Google continues to improve Keep, its note-taking app, with small updates and tweaks to its features. Keep isn’t exactly high-profile, but it’s come a long way in a decade, and there are signs that Google is taking it more seriously than ever.
Real-Time Note Cooperation (2014)
Over a decade ago, Keep borrowed real-time collaboration from Google Docs, although you might be unaware it even exists. Having pioneered real-time collaboration with its word processor, the company extended the concept to many other products, including the humble note-taker.
Cooperation may seem like overkill for a note app, which you’ll typically use for private notes and temporary scribbles. However, it can be very convenient when you need to share that grocery list, bin schedule, or ideas for family gifts.
Text From Images (2016)
OCR (Optical Character Recognition) is another feature that can still feel like magic if you grew up before it existed. Of course, nobody even calls it OCR nowadays, since it has become so ubiquitous we take the technology for granted. It follows that even a simple note-taking app needs to support powerful features like this.
Keep calls it “Grab image text” and the feature works exactly as you’d expect. Even with roughly scribbled notes taken by mouse or finger, Keep has no problem extracting text which you can then search or copy and paste into another app.
Google Docs Integration (2017)
Although Keep had borrowed some features from Docs by this point, it was very much a one-way relationship. Google added some balance by integrating Keep notes into Google Docs.
With Docs open, click the Keep icon in the right sidebar, and you’ll see a column of your notes. Drag one onto your document and Docs will insert its contents. You’ll lose formatting, though, so this feature works best with longer plain text blocks or snippets of text that you might reuse often.

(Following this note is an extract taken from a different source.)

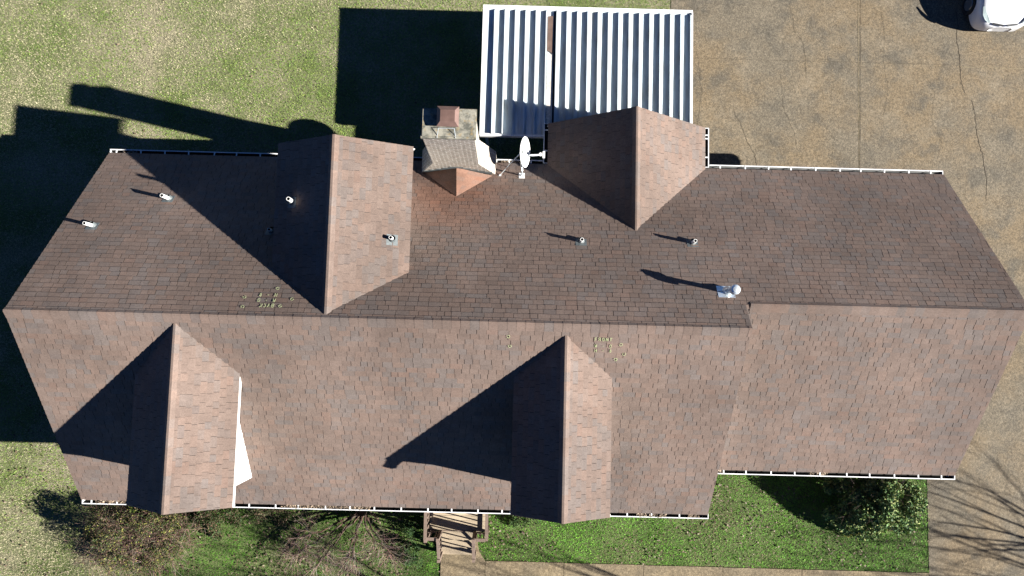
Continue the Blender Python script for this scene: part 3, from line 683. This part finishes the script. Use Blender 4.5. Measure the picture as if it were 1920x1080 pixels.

Docs integration also makes Keep a great tool for research. You can gather interesting text and images as Keep notes, then reassemble them later in your document.
Undo and Redo (2017)
It might seem like a pretty fundamental feature, so it’s surprising that it took Google quite so long to add a basic “undo”. Maybe the company got distracted, focusing instead on the much more powerful version history in Google Docs.
Undo and redo are the kind of essential feature that won’t win any marketing awards, but can frustrate users in their absence. Fortunately, you can now rewind mistakes and keep your notes as accurate as possible.
Rich-Text Formatting (2023)
Another—seemingly basic—feature arrived six years later: the ability to bold your text. With other formatting tools like italics, headings, and background colors, Keep now lets you add personality to your notes and make them easier to read.
However, text formatting highlights a rare flaw with Google Keep: the Android app and web app are not in perfect sync when it comes to features. You can format text in the Android version of Keep, but the web app will not show any formatting. Although you can edit notes with text formatting in the web app, your changes may remove underlying formatting, so watch out for this if you want to use formatted notes on both mobile and desktop.
What Does Google Keep’s Future Look Like?
With Keep’s latest system update, Google is paving the way for it to become a full-blown system app, rather than a normal app that happens to be installed by default. System apps have enhanced privileges and you won’t be able to uninstall Keep in future.
Google continues to roll out small features that embed Keep more tightly with its ecosystem. Syncing your Keep notes with Tasks in your Google Calendar is one upcoming example.
Keep is now a mature app, with an eventful history, that offers a mix of powerful features and notable omissions. But, elevated to the importance of a system app, Keep’s profile will only increase. There are some encouraging signs that Google will continue improving the tool, more so now than ever before.